The International Marine Contractors Association (IMCA) is selecting a key fact-a-day on the 7-day countdown to the April 18, 2017 U.S. Customs and Border Protection (CBP) comment submission deadline, to highlight the potential risks if CBP revokes 40 years of precedent as reflected in its own rulings. Rulings that have brought decades of stability and billions of dollars in investment to the oil and gas industry in the Gulf of Mexico.

IMCA issued its vessel impact report on April 4, 2017 and it is crammed with information and facts and figures showing that the U.S. coastwise fleet is unable, on its own, to support activities in the deepwater market.

  • Myth: If there are no coastwise qualified vessels available, Jones Act waivers are available.
  • Fact: This is simply not possible as Jones Act waivers are only issued where necessary in the interest of national defense but never for commercial reasons.
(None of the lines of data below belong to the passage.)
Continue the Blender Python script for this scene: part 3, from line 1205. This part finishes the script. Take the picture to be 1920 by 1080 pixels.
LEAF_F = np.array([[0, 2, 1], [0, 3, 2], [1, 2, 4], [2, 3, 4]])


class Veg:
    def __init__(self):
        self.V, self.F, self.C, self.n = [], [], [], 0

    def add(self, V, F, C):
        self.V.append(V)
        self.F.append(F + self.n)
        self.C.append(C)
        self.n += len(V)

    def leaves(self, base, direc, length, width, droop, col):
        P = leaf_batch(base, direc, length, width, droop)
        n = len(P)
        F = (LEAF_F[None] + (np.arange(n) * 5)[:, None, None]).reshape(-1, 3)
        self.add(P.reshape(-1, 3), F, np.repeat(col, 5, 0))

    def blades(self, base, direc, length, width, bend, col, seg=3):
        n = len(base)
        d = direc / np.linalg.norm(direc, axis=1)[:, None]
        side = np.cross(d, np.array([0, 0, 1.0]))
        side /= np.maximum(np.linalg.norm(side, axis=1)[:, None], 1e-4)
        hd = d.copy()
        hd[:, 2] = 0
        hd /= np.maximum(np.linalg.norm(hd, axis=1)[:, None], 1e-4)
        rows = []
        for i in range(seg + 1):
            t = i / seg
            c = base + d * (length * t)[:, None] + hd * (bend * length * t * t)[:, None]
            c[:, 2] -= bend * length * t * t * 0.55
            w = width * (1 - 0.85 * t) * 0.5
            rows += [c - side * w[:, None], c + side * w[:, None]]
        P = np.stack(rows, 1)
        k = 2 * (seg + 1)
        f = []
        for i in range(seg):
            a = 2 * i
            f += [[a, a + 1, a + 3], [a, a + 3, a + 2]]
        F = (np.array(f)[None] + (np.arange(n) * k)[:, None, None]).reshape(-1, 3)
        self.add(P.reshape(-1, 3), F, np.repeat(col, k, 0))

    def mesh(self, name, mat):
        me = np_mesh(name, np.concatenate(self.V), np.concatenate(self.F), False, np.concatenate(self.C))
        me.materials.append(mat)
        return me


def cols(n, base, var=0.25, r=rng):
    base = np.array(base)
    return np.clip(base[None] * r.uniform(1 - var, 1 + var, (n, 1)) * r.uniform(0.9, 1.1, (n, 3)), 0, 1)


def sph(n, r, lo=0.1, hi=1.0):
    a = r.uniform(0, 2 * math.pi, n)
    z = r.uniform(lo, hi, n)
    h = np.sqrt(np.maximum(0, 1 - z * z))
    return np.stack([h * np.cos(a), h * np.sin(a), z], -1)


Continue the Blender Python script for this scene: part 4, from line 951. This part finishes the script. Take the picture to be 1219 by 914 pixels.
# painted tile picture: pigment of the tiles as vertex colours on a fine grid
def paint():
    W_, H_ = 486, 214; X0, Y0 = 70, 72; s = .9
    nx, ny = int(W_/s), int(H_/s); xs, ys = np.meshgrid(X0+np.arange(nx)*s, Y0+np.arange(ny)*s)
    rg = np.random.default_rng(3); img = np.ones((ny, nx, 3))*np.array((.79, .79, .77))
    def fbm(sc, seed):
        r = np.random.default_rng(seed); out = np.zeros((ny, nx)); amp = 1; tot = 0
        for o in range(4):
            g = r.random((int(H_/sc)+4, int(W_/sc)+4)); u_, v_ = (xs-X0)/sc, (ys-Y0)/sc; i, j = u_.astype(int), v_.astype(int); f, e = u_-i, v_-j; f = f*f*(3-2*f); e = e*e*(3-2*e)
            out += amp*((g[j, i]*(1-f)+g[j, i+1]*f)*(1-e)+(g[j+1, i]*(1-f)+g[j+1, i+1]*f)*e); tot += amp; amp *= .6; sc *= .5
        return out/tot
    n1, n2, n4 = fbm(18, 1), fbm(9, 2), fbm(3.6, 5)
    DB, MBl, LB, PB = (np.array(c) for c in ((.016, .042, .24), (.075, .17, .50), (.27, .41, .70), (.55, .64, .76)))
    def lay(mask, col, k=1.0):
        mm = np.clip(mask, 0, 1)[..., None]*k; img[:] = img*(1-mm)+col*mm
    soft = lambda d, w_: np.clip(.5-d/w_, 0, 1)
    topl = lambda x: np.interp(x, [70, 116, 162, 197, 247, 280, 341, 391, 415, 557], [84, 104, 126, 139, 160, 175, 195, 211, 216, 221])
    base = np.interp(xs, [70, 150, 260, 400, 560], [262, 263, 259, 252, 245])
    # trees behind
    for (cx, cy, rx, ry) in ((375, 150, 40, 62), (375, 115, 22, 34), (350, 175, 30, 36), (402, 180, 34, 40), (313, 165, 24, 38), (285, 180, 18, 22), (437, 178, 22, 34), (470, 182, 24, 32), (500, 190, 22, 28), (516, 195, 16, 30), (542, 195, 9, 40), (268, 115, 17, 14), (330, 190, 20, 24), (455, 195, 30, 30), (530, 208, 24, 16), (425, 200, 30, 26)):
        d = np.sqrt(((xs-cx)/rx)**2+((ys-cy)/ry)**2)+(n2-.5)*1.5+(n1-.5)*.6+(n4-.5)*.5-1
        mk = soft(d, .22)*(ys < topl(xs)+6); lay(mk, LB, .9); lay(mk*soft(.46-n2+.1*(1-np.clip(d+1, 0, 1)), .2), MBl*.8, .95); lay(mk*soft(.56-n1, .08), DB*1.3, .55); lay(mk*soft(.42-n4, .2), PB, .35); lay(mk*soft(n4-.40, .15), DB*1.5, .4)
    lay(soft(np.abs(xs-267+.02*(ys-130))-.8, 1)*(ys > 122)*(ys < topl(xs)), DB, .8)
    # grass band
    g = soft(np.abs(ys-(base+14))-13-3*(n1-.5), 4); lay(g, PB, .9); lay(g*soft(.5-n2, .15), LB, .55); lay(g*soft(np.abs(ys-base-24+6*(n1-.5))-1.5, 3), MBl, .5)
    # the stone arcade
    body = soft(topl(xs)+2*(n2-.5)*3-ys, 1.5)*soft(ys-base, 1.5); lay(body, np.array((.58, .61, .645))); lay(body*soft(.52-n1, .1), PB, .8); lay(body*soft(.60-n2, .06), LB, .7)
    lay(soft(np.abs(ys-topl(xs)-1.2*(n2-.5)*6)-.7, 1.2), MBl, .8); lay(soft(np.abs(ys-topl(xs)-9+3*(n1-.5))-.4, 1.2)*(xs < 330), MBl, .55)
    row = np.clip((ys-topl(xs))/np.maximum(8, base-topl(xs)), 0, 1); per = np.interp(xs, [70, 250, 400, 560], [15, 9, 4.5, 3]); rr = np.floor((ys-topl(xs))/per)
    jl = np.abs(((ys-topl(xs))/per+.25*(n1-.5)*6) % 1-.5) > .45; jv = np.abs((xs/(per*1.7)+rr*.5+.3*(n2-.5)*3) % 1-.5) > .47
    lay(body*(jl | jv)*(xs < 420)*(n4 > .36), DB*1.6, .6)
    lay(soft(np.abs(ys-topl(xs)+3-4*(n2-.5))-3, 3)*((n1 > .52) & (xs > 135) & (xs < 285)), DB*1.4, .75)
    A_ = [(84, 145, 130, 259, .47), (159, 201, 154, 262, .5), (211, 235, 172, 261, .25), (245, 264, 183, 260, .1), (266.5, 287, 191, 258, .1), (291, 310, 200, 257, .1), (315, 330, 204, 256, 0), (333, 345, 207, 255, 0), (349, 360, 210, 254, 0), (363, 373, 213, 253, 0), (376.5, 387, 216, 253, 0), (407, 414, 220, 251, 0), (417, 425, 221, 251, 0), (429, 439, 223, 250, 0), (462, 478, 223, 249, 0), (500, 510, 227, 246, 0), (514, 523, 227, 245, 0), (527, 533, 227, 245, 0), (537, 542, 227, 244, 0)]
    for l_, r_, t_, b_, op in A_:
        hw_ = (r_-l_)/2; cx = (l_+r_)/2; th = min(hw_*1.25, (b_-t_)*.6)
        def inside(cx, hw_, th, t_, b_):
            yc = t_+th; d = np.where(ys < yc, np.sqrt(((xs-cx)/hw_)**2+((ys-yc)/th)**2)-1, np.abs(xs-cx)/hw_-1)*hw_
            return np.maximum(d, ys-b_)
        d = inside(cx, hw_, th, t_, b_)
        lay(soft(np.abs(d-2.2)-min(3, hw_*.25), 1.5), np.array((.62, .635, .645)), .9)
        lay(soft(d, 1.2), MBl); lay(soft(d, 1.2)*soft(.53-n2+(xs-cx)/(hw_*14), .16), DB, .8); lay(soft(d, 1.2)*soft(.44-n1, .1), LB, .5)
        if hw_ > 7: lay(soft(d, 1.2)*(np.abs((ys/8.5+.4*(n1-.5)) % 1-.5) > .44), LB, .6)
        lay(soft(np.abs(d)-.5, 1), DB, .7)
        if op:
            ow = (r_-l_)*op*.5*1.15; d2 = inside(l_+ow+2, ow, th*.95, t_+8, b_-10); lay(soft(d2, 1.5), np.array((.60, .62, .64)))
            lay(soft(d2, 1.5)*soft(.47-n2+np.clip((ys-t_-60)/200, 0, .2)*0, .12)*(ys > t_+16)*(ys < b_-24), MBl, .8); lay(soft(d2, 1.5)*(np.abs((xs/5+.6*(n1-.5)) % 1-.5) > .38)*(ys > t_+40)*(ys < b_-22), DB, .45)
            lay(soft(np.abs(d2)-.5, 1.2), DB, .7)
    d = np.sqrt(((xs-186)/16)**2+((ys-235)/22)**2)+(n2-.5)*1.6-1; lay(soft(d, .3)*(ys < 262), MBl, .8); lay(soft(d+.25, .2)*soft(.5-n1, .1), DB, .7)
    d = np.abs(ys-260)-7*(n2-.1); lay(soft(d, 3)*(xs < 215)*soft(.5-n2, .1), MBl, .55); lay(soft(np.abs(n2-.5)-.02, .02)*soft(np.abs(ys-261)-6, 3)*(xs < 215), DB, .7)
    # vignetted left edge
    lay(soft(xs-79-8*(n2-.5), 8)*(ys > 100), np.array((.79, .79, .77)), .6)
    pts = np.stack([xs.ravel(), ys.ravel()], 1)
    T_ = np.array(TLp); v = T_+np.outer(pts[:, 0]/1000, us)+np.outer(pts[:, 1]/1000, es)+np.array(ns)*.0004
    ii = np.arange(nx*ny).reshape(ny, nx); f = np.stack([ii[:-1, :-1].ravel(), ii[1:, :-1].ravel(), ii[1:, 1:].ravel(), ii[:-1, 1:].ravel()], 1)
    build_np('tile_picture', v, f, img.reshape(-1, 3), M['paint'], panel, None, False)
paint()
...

Jones Act Waivers are clearly not an appropriate response or practical solution to commercial matters, as such waivers are only issued in the interest of national defense, and are subject to a rigorous review and approval process by the U.S. Department of Homeland Security and U.S. Department of Transportation, Maritime Administration (MARAD). In the current CBP context, in the absence of issues implicating national security, it will be extremely difficult, if not impossible, to obtain waivers for straightforward commercial projects. Equally, it is unrealistic for oil companies to commit to multi-billion dollar deepwater investments on the basis that their contractors might obtain waivers – where it is highly unlikely that such waivers will be granted.